« Nous habitons des maisons trouées par des portes et fenêtres.

Nous sommes heureux d’avoir des « ouvertures » importantes qui déversent l’extérieur de la maison vers son intérieur.

Nous construisons des maisons trouées à notre image d’êtres troués, nous sommes des êtres troués, incomplets et inachevés.

Les pièces de notre maison sont toutes trouées par des portes et des fenêtres, ce qui la rend fragile et vulnérable parce que son œuvre de maçonnerie est incomplète et ne le sera jamais.

L’œuvre d’art est une maison familiale hétéroclite habitée par des êtres troués par leur chemin, perdus d’avance, de la reconnaissance de l’un de leurs organes jusque-là fantasmés et méconnus qui se nomment « l’identité »

L’œuvre cherche sa place, son contexte; elle se construit comme une famille recomposée, dans un foyer emmuré où ses habitants sont ces pièces occupées que l’on peut nommer des : individu / personnage / espace / temps/ texte/ dramaturgie…

Chacun des habitants de cette maison dans leurs gesticulations insatiables, dans leurs quêtes personnelles de complétude, dérange et déséquilibre l’autre. Non seulement la maison est trouée vers l’extérieur mais elle comporte aussi des tas de trous intérieurs entre ces pièces à vivre, à ranger, à manger, à dormir, à se vider, à se nettoyer… des tas de trous nommés communément : porte, couloir, œil-de-bœuf, baie…

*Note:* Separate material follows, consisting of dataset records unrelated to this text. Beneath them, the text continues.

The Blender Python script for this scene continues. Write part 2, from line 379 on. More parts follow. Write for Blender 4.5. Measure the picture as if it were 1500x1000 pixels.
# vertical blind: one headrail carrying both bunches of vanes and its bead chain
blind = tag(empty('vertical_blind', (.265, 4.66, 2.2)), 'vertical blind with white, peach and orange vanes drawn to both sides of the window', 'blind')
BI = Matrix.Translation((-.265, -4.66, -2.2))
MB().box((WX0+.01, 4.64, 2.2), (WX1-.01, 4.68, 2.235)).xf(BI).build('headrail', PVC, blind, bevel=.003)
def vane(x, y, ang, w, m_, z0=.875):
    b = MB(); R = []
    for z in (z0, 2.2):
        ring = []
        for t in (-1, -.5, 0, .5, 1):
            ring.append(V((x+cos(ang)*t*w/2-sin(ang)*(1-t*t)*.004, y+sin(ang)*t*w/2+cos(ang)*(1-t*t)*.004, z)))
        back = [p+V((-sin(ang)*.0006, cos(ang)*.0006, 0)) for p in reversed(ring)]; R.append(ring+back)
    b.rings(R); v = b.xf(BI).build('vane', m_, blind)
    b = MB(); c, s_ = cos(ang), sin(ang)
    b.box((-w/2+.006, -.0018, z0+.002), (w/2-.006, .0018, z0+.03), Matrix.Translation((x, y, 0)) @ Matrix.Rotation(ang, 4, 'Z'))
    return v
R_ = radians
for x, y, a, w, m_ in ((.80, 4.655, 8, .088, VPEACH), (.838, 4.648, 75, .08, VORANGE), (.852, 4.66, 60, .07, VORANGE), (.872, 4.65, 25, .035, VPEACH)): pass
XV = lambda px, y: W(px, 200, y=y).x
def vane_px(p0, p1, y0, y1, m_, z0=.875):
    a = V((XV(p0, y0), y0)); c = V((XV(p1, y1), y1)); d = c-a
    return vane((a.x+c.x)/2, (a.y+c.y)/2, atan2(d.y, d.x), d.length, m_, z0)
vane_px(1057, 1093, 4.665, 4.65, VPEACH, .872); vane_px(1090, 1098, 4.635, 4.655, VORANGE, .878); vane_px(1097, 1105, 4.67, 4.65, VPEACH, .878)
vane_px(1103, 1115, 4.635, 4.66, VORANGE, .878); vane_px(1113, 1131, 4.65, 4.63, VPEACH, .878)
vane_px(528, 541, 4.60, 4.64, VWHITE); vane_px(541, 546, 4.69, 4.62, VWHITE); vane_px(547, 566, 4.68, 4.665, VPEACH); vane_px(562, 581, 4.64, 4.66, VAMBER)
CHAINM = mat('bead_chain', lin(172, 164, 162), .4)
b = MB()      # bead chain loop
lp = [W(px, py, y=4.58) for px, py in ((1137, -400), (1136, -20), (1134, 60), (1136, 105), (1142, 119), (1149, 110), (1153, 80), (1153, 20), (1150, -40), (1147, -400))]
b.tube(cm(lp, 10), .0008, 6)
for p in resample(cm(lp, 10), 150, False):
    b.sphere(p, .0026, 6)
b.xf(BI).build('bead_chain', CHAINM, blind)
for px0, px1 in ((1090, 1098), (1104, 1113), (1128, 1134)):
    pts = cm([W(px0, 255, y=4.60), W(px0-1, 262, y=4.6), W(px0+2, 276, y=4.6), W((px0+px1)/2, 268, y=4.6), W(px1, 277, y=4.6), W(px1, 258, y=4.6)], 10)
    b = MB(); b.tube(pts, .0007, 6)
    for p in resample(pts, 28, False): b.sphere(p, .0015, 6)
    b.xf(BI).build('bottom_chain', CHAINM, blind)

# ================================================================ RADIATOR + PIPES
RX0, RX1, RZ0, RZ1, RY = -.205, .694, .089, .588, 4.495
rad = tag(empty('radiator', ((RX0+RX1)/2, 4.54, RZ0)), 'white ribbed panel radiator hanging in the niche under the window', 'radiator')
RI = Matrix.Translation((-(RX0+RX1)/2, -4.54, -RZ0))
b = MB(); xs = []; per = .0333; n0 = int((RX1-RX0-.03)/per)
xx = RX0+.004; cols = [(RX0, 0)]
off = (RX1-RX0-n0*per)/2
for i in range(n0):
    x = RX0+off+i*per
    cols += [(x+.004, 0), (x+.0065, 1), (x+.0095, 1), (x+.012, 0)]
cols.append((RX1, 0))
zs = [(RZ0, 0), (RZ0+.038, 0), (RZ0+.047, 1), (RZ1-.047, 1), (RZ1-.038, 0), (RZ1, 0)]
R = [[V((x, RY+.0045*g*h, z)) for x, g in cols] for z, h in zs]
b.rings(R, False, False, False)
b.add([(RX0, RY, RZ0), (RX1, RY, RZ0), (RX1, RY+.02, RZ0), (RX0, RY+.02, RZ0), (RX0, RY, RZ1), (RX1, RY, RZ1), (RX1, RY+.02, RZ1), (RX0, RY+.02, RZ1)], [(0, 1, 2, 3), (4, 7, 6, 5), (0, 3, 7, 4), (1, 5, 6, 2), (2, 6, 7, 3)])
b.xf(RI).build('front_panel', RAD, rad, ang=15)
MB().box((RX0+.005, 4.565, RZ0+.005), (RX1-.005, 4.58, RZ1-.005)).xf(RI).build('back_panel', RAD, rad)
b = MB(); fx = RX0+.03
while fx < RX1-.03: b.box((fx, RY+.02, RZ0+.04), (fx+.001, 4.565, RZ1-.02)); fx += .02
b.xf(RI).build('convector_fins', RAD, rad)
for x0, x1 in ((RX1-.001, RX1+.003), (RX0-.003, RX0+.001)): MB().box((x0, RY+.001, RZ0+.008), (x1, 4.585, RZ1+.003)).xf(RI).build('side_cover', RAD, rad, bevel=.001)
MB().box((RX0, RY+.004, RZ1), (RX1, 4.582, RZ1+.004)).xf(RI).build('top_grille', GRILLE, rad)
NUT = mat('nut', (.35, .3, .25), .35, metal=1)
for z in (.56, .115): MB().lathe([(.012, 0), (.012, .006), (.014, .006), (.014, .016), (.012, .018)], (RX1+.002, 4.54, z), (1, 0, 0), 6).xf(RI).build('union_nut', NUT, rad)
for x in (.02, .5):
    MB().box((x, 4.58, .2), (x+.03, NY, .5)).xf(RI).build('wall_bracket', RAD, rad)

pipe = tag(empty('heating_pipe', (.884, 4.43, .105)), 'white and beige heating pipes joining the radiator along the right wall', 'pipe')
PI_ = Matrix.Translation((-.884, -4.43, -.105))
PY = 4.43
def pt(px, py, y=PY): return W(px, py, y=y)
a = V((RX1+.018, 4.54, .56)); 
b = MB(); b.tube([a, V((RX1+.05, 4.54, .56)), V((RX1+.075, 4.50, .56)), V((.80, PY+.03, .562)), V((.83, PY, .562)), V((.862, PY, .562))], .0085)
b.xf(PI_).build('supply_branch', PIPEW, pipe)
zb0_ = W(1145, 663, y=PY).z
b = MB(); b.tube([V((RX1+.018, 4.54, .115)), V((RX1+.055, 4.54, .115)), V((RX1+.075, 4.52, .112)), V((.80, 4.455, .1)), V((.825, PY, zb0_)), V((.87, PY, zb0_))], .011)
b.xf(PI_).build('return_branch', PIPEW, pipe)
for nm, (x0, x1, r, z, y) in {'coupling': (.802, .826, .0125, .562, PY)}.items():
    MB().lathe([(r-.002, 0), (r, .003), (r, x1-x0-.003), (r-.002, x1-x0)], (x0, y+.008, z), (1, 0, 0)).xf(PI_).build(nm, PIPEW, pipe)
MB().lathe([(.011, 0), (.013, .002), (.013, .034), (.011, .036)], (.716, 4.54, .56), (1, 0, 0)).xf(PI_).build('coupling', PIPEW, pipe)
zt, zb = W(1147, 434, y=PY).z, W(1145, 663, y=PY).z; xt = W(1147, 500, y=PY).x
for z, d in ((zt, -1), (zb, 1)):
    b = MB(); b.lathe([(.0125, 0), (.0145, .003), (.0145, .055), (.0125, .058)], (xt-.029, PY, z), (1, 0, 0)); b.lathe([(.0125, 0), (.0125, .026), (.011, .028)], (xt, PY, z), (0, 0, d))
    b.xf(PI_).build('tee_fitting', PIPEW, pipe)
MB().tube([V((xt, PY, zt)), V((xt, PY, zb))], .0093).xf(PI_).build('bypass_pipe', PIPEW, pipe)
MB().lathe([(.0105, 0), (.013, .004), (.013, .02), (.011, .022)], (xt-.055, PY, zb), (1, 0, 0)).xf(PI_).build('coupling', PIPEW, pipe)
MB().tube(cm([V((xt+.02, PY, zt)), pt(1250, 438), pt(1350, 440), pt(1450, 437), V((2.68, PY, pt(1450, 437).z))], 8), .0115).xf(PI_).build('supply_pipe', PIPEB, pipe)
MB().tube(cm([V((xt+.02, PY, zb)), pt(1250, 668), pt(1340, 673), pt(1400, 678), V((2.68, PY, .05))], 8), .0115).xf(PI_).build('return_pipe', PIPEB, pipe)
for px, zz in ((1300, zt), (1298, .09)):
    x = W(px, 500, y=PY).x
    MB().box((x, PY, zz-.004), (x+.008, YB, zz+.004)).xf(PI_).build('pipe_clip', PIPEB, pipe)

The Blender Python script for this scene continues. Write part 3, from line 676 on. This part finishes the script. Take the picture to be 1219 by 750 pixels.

C’est une maison de famille trop petite pour accueillir tous ces habitants troués. Chacun avec ses besoins de complétude manœuvre et gesticule dans un espace un peu plus petit que celui de son corps.

L’œuvre d’art est une succession de « close up » d’une vie non achevée et incomplète. Dans L’œuvre d’art, l’ombre n’est pas une obscurité mais un mode de lecture de ce qui, dans une famille se fait en simultané. Ainsi le linge sèche pendant que le rôti cuit, pendant que la tante parle à son chien, pendant que papa touche la petite et que le plus grand prend son café…

L’œuvre d’art rejoint une question posée par un trader sur sa perte : Est ce que la perte doit être considérée comme une séparation ou comme une manipulation simple exercée sur un marché dupe et dopé avec pour objectif d’acquérir des valeurs futures et nouvelles ? Et donc inexistantes à présent.

Si c’est bien la deuxième proposition, alors la perte devient un état qui met l’humain sur le chemin de son devenir. Il nous faut alors brûler ce qui nous est acquis par défaut dans l’espoir un jour peut-être de trouver une valeur identitaire stable (par défaut déstabilisent).

Au contraire l’identité est fuyante et désobéissante ! Alors « Comment faire avec la loi du troupeau » dit le marché… ?

L’œuvre d’art rejoint une question soulevée par un banquier sur la propriété : Est ce que la propriété, c’est ce que j’ai déjà ou alors mon potentiel d’en trouver plus ?

S’il s’agit de la deuxième proposition, alors les valeurs les plus intéressantes de notre culture doivent être celles de la perte de valeurs non-recevables, celles des passoires trouées, de l’art incomplet, volontairement inachevé et fait par des êtres récidivistes acharnés… »

Haim ADRI

Avide de création, Haïm s’aventure depuis l’âge de 17 ans, dans toutes les formes artistiques qui croisent son chemin. Il n’a de cesse de multiplier sa signature sur des oeuvres allant du spectacle vivant aux arts visuels et créations sonores. Il a collaboré avec des artistes comme Ivan Fischer, Ariane Mnouchkine, Maguy Marin, Rachid Koraïchi, Elia Suleiman et bien d’autres merveilles de ce Monde.

Passionné par la rencontre, son expérience comme directeur d’acteur lui a donné la passion de guider l’autre au meilleur de lui même, il est pédagogue et inventif, sa devise : “Tout problème est une nouvelle stimulation”. 

Ardent fan de la diversité et des différences qui composent notre humanité, il a initié depuis 2002, plus de 40 oeuvres collectives ‘Les Nostras’ et 16 oeuvres personnelles alliant de façon singulière la danse, le théâtre, la réalisation de films dans un environnement visuel unique à chaque fois. Haim relèvera même le défi de la construction et de l’architecture en autodidacte! Son travail pédagogique est marqué par la volonté de faire s’épanouir les individus dans une composition collective rigoureuse et cohérente.